Dane showed up soon there after. He was headed down to Patagonia to instruct a NOLS course on long distance hiking in Patagonia, but had some time to kill in BA and we just happened to be there at the same time. We strolled around town and went to see Romeo and Juliet styled cemetery. It was full of all the famous families from Argentina that I didn't know, but the Catholic style housing for the dead was quite impressive.
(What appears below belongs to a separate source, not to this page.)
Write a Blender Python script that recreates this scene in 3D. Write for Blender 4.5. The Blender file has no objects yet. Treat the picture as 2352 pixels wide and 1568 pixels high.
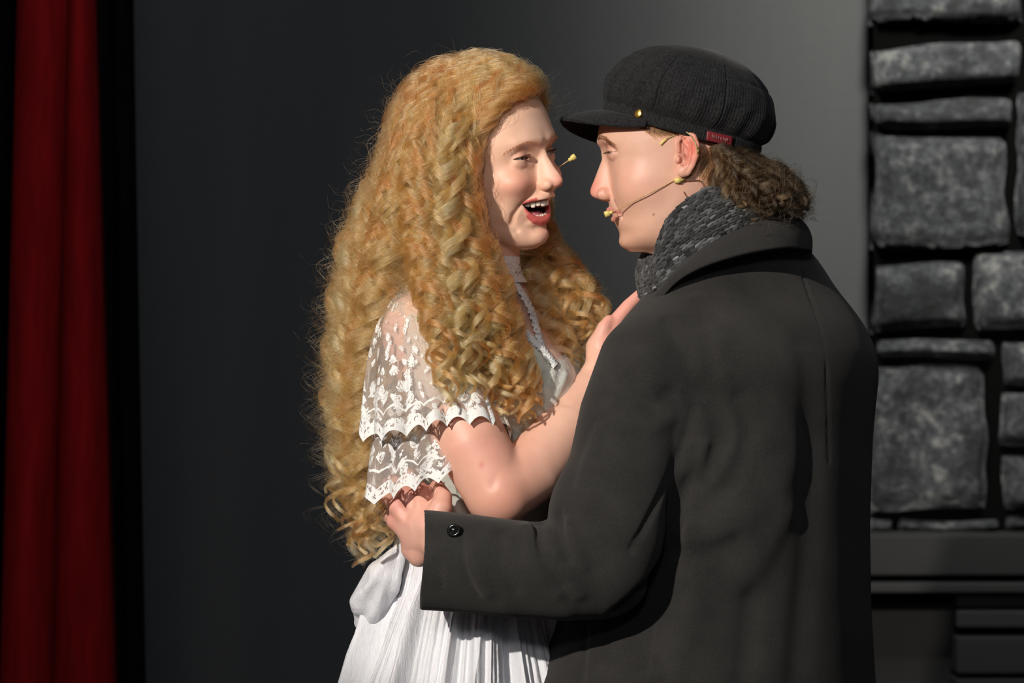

The next morning we clambered onto a train and went down to Mar de Plata. Spent the day on a beach where we had to walk for a quarter mile just to find enough space for three dudes to lay down in the sand. It was PACKED. Why here you ask? Because the beach was secondary for everyone. We were all there to see a football game. It had been a sin to have skipped so many games in the other countries, but we were making up for it here. The three of us were going to see a boca/river game. This is a crosstown rivalry AND a social class rivalry AND the two most well know teams in the country. Imagine Yankees / Red Socks on HGH. People have been killed, and as we got off the train, the riot police made their presence know right away in their full riot gear and dogs. It got better by the minute. We scalped some tickets infront of the summer league stadium, downed a couple of choripans and went into the game. Chaos ensued. Boca won, our prize for standing with the winning team was we were locked us into the stadium for almost an entire hour after the game. Measures that the local authorities had taken to prevent mixing of the fan bases. We walked back to the bus station (over 3 miles), and only had to duck a couple of stones thrown. We survived the game, but I was more worried about what was to come. Dave and I had four days to get to Carnival, and 3 days on buses if everything went well. We didn't have much time to dilly-dally. We parted ways with Dane and started the first night of three on a bus north to the glory of Carnival.